Line by line, reproduce exactly the beginning of the listing below, ending with the line that contains "COL = sc.collection" and adding nothing.
◇ ◇ ◇ ◇
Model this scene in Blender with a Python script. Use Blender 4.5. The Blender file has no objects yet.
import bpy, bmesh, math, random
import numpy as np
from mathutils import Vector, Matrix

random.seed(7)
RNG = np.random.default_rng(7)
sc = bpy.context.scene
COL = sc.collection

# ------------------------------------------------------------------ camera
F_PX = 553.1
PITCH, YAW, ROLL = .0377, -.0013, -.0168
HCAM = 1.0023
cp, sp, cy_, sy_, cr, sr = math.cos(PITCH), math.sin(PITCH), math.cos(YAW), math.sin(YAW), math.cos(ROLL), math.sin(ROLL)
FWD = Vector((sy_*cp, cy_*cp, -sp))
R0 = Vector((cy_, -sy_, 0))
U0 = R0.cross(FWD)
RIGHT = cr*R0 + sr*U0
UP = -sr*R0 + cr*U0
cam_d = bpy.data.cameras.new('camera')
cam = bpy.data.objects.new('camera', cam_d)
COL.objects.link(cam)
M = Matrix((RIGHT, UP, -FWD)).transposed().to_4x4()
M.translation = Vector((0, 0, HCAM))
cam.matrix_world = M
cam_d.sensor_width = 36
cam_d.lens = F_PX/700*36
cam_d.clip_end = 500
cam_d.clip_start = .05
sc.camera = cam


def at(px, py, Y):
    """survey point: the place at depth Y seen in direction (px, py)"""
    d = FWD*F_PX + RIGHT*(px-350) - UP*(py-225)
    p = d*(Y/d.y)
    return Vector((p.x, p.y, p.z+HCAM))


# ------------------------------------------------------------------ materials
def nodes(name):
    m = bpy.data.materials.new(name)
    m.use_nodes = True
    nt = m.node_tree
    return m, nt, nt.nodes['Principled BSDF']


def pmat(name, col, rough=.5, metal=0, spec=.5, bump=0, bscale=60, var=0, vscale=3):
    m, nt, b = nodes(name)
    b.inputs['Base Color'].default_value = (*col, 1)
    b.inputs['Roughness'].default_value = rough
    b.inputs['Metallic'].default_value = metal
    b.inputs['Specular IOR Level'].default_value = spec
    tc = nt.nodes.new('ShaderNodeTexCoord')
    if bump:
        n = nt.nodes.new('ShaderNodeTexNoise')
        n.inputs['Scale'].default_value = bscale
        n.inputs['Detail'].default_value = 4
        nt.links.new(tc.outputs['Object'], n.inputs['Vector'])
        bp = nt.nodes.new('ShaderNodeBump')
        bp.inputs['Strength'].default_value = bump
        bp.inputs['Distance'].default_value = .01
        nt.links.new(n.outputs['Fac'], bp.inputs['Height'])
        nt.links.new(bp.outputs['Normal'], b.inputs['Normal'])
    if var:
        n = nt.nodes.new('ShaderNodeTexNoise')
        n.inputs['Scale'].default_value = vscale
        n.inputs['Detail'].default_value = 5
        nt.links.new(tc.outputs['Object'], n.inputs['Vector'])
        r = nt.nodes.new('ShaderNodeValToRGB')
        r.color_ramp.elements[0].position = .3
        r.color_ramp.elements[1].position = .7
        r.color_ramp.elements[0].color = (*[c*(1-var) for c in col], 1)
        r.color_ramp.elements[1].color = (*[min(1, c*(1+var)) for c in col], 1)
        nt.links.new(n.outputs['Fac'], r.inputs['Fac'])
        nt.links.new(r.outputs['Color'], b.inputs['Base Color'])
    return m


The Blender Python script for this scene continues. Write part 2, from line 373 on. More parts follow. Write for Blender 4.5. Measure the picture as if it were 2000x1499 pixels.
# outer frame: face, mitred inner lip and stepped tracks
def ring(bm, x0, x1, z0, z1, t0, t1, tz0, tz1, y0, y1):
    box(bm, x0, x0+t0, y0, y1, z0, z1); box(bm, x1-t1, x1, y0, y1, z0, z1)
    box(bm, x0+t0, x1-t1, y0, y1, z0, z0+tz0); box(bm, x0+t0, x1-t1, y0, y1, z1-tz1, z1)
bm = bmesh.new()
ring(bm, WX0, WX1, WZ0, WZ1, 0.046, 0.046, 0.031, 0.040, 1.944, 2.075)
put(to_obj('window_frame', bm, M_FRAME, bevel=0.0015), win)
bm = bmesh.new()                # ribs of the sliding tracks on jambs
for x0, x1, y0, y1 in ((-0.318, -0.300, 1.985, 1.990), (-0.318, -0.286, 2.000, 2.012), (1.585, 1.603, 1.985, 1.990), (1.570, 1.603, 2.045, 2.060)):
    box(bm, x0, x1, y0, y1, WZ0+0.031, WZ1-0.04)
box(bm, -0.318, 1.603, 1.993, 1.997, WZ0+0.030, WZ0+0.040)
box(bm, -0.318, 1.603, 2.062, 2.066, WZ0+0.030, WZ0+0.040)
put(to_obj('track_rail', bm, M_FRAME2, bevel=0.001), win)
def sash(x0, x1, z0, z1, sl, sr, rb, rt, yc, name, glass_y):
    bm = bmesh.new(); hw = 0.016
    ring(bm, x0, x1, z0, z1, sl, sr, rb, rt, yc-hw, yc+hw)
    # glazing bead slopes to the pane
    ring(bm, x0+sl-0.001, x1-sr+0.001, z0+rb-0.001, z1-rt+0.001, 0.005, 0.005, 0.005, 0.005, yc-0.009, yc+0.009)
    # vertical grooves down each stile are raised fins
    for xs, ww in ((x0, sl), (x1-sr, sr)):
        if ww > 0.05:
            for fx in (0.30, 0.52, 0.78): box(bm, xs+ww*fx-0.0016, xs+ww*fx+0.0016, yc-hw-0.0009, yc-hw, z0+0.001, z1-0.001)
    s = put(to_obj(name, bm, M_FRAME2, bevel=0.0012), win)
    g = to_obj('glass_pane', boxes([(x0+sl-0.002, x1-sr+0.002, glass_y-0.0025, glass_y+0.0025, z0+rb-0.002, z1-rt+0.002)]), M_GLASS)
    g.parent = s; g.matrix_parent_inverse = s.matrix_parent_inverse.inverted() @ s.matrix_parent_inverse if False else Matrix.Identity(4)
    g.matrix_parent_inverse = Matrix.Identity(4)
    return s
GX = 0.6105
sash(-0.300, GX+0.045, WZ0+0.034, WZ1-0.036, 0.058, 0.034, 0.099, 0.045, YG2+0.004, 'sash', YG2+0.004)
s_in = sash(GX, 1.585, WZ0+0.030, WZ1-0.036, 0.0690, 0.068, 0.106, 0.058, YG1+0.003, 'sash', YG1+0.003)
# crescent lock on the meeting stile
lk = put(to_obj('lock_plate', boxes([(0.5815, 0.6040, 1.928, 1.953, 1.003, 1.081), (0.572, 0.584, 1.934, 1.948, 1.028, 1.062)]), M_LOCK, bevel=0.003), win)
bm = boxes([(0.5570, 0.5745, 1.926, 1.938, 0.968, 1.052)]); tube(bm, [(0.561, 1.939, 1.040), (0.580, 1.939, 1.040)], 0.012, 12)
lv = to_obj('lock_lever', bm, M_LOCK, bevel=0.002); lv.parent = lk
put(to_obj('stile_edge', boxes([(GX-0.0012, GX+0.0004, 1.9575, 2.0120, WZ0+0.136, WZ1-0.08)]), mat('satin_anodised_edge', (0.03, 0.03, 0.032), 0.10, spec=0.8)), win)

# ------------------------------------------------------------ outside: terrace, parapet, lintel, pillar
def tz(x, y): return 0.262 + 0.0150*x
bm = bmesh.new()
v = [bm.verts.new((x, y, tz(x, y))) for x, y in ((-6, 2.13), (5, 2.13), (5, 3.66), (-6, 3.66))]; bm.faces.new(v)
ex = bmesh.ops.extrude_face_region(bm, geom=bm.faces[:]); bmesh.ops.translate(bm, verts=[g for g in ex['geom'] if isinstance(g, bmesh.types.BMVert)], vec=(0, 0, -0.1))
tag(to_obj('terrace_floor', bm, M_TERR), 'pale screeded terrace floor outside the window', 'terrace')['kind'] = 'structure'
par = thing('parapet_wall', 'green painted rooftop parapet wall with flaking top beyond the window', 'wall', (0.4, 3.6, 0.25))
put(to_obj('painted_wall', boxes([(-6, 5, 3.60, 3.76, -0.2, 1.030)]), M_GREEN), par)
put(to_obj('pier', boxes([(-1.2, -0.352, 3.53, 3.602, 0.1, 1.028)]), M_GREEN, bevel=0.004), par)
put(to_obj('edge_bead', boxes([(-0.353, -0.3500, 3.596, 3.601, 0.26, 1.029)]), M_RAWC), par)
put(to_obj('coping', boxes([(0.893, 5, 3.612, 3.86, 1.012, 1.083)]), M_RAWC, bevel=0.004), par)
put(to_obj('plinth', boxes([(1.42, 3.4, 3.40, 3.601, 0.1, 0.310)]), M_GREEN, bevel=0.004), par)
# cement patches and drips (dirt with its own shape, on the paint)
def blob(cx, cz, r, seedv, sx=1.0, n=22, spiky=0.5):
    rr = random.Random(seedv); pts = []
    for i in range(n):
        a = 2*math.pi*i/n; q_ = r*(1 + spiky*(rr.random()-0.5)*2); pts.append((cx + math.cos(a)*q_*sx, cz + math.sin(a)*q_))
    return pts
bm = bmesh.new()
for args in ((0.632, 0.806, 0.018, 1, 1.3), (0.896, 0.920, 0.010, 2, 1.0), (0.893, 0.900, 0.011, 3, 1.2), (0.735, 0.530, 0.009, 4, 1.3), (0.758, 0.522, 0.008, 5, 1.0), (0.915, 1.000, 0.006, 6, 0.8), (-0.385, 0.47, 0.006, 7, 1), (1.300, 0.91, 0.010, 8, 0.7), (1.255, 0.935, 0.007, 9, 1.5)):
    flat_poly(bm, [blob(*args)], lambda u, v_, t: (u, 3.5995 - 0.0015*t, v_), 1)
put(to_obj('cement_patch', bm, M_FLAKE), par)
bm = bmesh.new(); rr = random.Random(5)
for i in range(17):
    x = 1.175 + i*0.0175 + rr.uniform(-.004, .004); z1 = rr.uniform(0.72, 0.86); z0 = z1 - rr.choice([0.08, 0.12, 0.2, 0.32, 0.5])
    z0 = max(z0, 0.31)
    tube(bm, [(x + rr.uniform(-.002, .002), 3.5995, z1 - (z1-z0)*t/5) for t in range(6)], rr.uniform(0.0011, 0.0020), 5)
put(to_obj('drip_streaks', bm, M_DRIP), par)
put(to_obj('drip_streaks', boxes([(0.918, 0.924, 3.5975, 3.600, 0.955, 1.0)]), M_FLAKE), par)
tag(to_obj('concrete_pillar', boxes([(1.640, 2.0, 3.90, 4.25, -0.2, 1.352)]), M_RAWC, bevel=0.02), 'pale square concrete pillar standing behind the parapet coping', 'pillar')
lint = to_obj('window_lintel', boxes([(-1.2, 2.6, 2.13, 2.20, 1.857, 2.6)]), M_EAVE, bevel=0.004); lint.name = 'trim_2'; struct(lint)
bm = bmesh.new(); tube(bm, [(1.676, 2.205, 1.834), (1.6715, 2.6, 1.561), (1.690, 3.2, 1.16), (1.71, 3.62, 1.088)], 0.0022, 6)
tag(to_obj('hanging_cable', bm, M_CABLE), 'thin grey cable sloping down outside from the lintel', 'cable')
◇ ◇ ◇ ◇
Written reply =>
Model this scene in Blender with a Python script. Use Blender 4.5. The Blender file has no objects yet.
import bpy, bmesh, math, random
import numpy as np
from mathutils import Vector, Matrix

random.seed(7)
RNG = np.random.default_rng(7)
sc = bpy.context.scene
COL = sc.collection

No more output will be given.